Perang antara Israel dan Hamas Palestina belum menunjukkan tanda-tanda mereda. Pada Sabtu (28/10/2023), Juru Bicara Kementerian Kesehatan Gaza, Ashraf al-Qedra, melaporkan bahwa korban tewas di jalur Gaza telah mencapai 8.700 orang.
Selain korban jiwa akibat serangan dari kedua belah pihak, blokade logistik, listrik, dan air juga dilakukan oleh Israel sebagai tekanan terhadap Hamas. Namun, Hamas masih terus melakukan serangan balasan kepada Israel. Hal ini menimbulkan pertanyaan mengenai bagaimana Hamas mendanai perang ini ketika blokade Israel masih berlaku.
Menurut Victor Asal, direktur Pusat Penelitian Kebijakan dan profesor ilmu politik di Universitas Albany, Hamas memiliki dua sayap yang berperan dalam perlawanannya. Salah satu sayapnya adalah sayap pelayanan sosial yang aktif dalam menggalang dana, namun dana tersebut kemudian dialirkan ke sayap militer.

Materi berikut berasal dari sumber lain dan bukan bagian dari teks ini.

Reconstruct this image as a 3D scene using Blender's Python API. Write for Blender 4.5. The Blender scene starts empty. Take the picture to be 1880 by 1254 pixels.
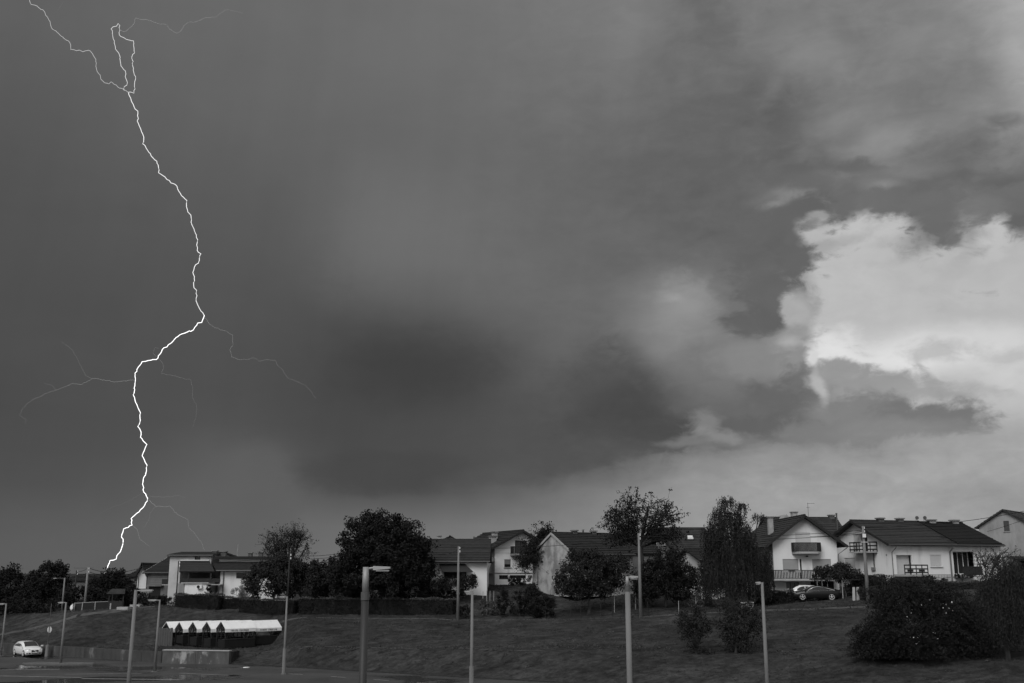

Ada beberapa cara yang digunakan sayap pelayanan sosial Hamas untuk menghimpun dana, antara lain melalui badan amal yang berafiliasi dengan Hamas. Meskipun badan amal tersebut sebagian besarnya memberikan dana kepada sayap militer Hamas, beberapa tahun terakhir ini Hamas tidak terlalu bergantung pada metode penggalangan dana ini.
Hamas juga mendapatkan dukungan dari Iran, dengan total dukungan mencapai US$70 juta hingga US$100 juta per tahun. Selain itu, Hamas juga mendapatkan pendanaan melalui perpajakan, investasi, penyelundupan, penculikan, dan perampokan di sekitar Jalur Gaza. Transaksi mata uang kripto juga menjadi salah satu sumber pendapatan Hamas, karena dengan menggunakan metode ini, dana yang diterima dapat digunakan untuk tujuan lain.
Setelah Israel mendeklarasikan perang terhadap Hamas, AS telah menjanjikan bantuan kemanusiaan sebesar US$100 juta kepada warga Palestina. Namun, ada kekhawatiran bahwa bantuan tersebut mungkin jatuh ke tangan Hamas karena kendali mereka atas Jalur Gaza.